Badan Nasional Penanggulangan Bencana ( BNPB) mencatat terdapat 69 orang meninggal akibat bencana banjir dan longsor yang melanda 13 kecamatan/kota di Sulawesi Selatan hingga Senin (28/1/2019). "Dampak bencana per 28 Januari 2019 tercatat 69 orang meninggal, 7 orang hilang," kata Kepala Pusat Data Informasi, dan Humas BNPB Sutopo Purwo Nugroho melalui keterangan tertulis, Senin (28/1/2019).
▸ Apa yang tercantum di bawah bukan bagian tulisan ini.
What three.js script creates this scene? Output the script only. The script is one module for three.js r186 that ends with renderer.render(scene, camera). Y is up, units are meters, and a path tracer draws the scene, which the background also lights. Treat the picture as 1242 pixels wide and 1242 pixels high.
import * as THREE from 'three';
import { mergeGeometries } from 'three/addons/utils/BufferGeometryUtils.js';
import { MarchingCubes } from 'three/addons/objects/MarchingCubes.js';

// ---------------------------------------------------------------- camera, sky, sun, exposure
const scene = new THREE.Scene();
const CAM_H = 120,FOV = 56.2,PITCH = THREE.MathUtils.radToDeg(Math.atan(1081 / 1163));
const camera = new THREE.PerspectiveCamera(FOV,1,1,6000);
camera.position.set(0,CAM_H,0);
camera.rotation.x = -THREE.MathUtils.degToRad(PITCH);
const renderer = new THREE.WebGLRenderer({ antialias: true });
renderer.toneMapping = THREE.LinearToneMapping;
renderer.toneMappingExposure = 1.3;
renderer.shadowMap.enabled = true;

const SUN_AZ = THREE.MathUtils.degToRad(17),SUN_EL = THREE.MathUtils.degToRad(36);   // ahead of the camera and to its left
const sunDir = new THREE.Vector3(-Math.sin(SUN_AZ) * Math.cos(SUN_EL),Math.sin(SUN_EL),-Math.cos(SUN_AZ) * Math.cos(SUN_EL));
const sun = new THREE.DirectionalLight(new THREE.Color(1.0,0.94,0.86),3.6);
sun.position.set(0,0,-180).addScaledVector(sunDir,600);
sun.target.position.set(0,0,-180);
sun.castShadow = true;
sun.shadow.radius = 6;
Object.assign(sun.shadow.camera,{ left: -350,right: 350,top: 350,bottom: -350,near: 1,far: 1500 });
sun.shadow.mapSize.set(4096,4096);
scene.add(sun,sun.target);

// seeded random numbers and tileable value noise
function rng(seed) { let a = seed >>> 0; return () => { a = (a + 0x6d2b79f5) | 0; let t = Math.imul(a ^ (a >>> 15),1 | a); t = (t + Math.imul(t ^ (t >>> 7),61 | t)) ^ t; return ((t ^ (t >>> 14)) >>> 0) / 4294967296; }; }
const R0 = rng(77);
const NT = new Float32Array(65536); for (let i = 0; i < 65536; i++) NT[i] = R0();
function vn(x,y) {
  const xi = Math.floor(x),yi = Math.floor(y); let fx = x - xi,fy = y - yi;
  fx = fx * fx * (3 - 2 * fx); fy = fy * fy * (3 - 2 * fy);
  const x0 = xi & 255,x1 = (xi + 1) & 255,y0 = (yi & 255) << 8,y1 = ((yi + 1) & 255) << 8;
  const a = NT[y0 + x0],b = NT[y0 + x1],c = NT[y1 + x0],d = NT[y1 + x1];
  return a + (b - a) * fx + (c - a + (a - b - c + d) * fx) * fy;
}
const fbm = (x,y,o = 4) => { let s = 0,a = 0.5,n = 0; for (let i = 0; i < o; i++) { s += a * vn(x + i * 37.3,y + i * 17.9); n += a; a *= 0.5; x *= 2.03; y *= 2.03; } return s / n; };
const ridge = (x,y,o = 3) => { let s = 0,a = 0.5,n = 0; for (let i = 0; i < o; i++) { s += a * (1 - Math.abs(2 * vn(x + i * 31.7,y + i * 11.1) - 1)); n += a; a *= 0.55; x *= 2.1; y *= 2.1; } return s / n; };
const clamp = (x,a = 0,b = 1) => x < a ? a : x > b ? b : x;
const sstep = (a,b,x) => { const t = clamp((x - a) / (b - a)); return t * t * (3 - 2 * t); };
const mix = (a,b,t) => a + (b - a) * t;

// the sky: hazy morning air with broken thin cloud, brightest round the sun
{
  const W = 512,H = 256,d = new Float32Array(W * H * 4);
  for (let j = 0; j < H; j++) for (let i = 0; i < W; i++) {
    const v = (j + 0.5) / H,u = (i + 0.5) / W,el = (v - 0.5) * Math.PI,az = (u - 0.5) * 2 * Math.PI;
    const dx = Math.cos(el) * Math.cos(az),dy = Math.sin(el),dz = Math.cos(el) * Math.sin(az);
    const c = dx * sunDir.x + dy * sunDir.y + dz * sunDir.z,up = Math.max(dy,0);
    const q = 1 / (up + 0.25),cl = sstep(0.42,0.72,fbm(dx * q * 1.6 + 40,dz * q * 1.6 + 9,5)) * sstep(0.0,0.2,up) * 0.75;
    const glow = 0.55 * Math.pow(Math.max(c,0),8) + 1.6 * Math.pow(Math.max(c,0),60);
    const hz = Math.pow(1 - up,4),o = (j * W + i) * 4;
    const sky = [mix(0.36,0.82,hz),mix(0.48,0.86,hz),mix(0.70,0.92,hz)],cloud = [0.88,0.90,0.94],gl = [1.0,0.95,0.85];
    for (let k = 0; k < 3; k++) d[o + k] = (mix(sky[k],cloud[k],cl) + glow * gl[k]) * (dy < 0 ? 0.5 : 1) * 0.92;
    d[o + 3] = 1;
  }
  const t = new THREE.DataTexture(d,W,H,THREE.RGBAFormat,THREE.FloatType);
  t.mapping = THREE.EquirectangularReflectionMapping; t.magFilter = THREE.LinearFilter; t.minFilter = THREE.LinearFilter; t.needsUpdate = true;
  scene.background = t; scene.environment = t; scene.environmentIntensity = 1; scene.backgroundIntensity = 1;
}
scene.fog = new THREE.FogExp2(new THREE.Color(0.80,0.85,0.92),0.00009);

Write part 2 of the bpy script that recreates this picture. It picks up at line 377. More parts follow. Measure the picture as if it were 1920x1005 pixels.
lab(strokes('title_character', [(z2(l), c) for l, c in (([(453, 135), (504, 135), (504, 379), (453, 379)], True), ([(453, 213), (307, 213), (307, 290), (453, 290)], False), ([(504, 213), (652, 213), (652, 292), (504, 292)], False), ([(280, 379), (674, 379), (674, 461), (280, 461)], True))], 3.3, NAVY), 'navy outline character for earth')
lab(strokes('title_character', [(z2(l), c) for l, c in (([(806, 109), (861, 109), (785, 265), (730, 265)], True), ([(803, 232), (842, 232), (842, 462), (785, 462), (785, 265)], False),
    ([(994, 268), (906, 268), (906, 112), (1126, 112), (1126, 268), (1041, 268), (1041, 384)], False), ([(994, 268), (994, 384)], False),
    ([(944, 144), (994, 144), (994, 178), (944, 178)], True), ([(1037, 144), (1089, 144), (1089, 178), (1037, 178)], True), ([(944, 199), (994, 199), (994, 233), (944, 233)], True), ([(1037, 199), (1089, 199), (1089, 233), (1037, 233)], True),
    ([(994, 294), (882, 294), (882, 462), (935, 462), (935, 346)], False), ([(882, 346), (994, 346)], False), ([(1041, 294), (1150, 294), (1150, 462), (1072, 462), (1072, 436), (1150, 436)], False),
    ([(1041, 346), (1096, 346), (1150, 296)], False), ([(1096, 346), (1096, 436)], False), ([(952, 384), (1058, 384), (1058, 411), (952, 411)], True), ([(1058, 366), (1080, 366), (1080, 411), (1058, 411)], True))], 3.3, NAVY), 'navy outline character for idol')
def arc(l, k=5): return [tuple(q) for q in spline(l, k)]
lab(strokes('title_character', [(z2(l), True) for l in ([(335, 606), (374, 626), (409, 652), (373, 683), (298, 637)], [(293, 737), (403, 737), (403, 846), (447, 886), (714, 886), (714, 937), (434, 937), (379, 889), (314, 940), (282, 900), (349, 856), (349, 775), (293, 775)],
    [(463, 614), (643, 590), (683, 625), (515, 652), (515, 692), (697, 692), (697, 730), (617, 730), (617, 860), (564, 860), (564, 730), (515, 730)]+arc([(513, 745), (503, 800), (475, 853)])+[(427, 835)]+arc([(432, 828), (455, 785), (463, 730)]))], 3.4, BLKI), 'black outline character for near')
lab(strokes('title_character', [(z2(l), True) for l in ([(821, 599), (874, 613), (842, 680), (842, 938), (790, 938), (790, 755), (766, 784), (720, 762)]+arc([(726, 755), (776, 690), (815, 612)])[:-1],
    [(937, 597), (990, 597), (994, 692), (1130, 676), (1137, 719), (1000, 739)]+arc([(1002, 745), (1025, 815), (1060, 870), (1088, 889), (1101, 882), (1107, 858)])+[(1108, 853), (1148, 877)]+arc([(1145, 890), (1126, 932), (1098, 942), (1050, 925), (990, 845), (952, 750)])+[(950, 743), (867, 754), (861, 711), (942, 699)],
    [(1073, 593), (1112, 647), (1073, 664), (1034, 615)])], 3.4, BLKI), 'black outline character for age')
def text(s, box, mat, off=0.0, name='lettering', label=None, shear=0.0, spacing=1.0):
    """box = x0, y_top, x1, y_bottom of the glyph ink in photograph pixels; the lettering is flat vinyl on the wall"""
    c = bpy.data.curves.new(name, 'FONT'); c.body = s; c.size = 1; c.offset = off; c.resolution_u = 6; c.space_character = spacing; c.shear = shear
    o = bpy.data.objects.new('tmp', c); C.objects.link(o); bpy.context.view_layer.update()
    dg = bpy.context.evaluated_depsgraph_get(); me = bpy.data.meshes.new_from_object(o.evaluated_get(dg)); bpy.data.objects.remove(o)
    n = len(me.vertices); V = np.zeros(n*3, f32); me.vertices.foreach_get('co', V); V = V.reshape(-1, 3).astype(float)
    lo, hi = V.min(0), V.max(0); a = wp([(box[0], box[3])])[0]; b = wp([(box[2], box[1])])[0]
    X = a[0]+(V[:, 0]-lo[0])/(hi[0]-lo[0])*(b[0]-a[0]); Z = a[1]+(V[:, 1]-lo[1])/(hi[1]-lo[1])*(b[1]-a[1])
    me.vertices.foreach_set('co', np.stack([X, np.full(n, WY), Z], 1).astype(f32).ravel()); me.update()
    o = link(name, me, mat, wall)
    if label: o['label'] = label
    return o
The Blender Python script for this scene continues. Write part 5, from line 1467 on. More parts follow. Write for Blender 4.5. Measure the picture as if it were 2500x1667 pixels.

Selain itu, terdapat 48 orang luka-luka dan 9.429 orang mengungsi karena terdampak bencana.

2. Para pengungsi mulai pulang ke rumah

Sutopo menuturkan, sebagian pengungsi sudah ada yang kembali ke rumahnya dan ada pula yang masih berada di pengungsian. "Masyarakat yang berada di pengungsian karena rumahnya rusak berat, masyarakat merasa lebih nyaman di pengungsian karena takut adanya banjir dan longsor susulan," kata Sutopo. Seperti diketahui, terdapat 559 rumah terdampak bencana, dengan rincian sebanyak 33 unit hanyut, 459 unit rusak berat, 37 unit rusak sedang, 25 unit rusak ringan, 5 unit tertimbun. BNPB juga mencatat terdapat 22.156 unit rumah yang terendam. Infrastruktur lainnya yang rusak akibat bencana yaitu, 34 jembatan, 2 pasar, 12 unit fasilitas peribadatan, 8 fasilitas pemerintah, dan 65 unit sekolah. Sutopo mengatakan penanganan beserta proses evakuasi masih terus dilakukan di daerah terdampak bencana.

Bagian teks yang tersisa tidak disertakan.